Today’s non-news is that the right side of the Web has been jeering at something Paul Krugman said, except that he didn’t say it. But in their derision, many of them revealed how willfully stupid they are.
Yesterday someone tweeted of the earthquake something to the effect of “Krugman said it should have been bigger.” Witty. But then someone on a Google+ account posing as Krugman said, “People on twitter might be joking, but in all seriousness, we would see a bigger boost in spending and hence economic growth if the earthquake had done more damage.” And the hoots began.
The fellow who created the fake Krugman quote has come forward. Krugman says he doesn’t have a Google+ account. So there’s no question this is a fake quote. Dave Weigel repeats some of the responses to the fake quote and suggests people should have fact checked first.
But this brings us back to the Right’s willful refusal to understand Keyensian economics. Wingnuts think Keynes said just starting wars or just running up government budget deficits somehow stimulates the economy, which of course is absurd. Read through some of the comments at Hot Air, for example.
I infer from some of these comments that the new explanation for the end of the Great Depression was that the economy righted itself magically after the war ended. So we’ve gone from “it wasn’t the New Deal that ended the Great Depression; it was World War II,” to “it wasn’t the New Deal or World War II that ended the Great Depression, it was the end of the New Deal.” Or something. I started googling and found all kinds of “studies” from places like the von Mises institute claiming that government investment in building up the military during World War II had nothing whatsoever to do with stimulating economic growth and ending the Depression.
Yes, they are literally rewriting history, because the facts don’t fit their ideology.
Anyway,
Krugman and Matt Yglesias both address this argument today. Matt says,
The fact that breaking windows would make a society poorer (fewer windows) is precisely why nobody ever proposes stimulating the economy by deliberately smashing windows. But the way the dialogue works is that first a Keynesian observes that fiscal stimulus can increase growth in a depressed economy. Second, as an attempted reductio, a conservative says “if that was true, then you could increase growth by breaking a bunch of windows.” Third, the Keynesian accurately points out that you could, in fact, increase growth by breaking windows. Fourth, the conservative accuses Keynesians of wanting to break windows or believing that window-breaking increases wealth. But nobody ever said that! The point is that we have very good reasons to think smashing windows would be a bad idea–there’s more to life than full employment–and that’s why Keynesians generally want to boost employment by having people do something useful like renovate schools or repair bridges.
Putting it even more simply, if a bunch of windows get broken that’s a loss to the nation’s wealth.
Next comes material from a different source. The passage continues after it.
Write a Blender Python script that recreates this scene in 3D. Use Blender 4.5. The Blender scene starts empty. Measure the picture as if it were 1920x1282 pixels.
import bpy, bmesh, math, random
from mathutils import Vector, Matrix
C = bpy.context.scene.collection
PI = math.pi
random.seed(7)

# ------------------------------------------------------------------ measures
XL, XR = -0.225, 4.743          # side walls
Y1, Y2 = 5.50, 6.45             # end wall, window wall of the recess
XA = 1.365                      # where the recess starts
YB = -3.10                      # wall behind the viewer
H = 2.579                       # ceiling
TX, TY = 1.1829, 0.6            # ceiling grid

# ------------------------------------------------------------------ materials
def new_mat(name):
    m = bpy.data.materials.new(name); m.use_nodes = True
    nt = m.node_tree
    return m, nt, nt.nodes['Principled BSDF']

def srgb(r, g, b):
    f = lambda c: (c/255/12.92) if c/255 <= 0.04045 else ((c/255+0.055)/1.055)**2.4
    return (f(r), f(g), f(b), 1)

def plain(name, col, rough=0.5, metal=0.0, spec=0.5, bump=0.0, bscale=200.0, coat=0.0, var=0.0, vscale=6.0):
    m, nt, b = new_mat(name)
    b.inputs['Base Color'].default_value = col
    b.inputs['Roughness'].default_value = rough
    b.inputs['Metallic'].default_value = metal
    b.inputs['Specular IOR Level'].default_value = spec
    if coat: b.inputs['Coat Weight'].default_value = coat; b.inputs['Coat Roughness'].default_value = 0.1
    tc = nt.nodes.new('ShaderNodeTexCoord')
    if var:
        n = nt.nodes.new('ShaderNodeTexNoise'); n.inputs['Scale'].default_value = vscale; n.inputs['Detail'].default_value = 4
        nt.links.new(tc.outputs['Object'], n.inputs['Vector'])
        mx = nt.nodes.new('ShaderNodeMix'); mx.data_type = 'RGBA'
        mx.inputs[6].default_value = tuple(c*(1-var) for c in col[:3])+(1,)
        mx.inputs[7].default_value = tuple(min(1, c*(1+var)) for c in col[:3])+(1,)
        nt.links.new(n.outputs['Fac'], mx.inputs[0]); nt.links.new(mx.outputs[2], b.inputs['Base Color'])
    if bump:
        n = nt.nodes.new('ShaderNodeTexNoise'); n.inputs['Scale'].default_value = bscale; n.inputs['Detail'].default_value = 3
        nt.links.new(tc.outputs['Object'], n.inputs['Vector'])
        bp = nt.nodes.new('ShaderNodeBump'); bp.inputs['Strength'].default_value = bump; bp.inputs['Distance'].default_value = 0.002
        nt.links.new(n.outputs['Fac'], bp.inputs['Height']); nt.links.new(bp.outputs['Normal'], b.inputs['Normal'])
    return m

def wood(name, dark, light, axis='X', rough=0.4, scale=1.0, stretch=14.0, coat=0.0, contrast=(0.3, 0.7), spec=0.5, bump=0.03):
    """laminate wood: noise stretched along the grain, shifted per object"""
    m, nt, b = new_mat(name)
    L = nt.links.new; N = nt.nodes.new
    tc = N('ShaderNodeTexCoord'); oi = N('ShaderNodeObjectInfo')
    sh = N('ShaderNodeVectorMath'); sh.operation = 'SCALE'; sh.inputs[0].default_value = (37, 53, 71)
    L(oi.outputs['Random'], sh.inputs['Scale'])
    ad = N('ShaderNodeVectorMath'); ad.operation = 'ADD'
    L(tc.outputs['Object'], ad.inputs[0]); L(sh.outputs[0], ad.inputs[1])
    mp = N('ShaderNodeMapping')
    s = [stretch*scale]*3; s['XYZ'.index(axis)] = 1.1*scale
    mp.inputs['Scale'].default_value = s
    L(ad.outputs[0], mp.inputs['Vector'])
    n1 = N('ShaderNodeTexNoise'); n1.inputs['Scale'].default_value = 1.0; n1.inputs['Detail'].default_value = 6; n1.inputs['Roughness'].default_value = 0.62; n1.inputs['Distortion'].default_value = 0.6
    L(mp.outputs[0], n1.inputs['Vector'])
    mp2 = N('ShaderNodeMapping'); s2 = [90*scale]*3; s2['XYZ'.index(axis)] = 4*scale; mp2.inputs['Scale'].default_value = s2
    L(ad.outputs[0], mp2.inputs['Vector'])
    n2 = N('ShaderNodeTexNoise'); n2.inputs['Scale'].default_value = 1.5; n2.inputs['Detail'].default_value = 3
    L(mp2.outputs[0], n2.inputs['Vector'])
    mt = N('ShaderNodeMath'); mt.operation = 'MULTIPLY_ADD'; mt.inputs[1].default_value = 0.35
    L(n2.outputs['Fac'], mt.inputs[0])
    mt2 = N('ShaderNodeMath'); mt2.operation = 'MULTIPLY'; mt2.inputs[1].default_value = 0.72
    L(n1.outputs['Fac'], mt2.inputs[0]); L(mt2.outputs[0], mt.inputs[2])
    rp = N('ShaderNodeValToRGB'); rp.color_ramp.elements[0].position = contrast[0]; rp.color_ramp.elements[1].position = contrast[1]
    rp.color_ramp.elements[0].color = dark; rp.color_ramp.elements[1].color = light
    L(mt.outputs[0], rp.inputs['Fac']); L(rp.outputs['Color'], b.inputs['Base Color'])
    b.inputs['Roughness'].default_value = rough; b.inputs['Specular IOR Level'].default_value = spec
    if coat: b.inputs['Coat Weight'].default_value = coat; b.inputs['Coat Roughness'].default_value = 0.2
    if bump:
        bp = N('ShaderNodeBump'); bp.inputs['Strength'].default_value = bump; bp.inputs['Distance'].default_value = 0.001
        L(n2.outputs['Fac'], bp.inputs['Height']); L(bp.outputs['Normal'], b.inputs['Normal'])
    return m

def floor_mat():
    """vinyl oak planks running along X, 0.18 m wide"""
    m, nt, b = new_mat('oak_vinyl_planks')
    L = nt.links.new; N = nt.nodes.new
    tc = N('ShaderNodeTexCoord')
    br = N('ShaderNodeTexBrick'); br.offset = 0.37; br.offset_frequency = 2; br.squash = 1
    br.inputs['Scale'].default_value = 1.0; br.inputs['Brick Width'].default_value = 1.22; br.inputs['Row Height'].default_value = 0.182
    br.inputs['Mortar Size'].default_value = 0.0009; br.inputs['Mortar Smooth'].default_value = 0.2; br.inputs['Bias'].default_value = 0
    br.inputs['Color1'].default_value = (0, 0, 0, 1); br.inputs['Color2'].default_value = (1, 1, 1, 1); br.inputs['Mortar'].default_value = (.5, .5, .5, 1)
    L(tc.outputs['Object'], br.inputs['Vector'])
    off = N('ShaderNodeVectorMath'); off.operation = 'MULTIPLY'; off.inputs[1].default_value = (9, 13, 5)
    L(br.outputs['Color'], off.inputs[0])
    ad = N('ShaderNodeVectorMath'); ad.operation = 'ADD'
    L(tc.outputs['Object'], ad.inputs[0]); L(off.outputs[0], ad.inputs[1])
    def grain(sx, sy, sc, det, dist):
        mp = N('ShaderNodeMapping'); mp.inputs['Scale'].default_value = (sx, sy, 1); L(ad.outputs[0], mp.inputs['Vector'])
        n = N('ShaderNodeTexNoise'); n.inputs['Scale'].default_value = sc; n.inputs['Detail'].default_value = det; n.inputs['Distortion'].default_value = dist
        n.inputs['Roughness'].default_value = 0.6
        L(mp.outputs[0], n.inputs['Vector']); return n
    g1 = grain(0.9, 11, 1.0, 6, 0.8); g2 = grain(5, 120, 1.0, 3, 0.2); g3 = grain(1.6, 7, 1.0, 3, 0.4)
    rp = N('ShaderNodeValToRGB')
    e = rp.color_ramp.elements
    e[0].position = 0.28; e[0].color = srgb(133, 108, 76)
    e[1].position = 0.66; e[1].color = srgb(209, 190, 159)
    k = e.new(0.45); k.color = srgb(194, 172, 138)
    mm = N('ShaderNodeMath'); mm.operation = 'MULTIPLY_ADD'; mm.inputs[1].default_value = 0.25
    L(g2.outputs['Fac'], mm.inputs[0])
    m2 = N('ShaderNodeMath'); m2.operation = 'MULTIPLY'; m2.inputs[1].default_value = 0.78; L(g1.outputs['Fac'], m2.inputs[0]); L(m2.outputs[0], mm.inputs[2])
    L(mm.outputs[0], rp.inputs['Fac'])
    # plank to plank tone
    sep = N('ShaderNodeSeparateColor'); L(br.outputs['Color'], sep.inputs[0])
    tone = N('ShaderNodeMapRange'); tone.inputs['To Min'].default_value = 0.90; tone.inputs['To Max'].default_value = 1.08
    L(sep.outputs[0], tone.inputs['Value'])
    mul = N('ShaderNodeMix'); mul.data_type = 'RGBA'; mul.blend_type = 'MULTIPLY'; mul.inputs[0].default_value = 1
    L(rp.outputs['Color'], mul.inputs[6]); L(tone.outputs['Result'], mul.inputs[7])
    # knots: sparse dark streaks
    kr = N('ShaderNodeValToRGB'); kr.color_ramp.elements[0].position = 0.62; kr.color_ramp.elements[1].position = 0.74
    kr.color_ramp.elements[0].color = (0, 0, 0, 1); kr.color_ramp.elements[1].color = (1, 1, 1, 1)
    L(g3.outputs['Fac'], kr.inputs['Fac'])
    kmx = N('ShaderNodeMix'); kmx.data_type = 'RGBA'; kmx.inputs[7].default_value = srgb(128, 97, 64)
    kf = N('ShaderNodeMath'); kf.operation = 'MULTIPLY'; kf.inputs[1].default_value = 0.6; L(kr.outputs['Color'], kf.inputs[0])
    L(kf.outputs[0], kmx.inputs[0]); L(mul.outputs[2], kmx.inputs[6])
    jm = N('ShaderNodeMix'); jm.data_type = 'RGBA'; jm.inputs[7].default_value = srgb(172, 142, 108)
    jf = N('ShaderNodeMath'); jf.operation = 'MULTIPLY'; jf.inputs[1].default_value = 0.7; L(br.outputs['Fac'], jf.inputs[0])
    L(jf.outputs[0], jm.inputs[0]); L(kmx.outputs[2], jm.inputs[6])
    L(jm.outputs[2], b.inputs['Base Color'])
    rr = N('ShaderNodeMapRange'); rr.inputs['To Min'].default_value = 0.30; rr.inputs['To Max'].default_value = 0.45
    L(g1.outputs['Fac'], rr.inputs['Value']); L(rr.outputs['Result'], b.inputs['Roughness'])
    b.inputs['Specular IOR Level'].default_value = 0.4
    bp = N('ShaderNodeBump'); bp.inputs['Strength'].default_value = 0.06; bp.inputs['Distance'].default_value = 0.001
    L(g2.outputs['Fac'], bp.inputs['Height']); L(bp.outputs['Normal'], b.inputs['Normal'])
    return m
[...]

However, if new windows are ordered to replace them, this stimulates window manufacturing. We’d have to be talking about a lot of windows, of course.
But if the windows are merely boarded up, then it’s just a loss and doesn’t stimulate anything. So merely breaking windows does nothing to help the economy. It’s the subsequent investment of new windows that ought to help.
And suggesting that we break some windows to encourage the manufacturing of new windows is absurd when we’ve got plenty of things that are worn or broken already that could be fixed.
As one of Matt’s readers said, “Persistent, intentional misunderstandings of basic terminology are a pretty common feature of conservative argument.”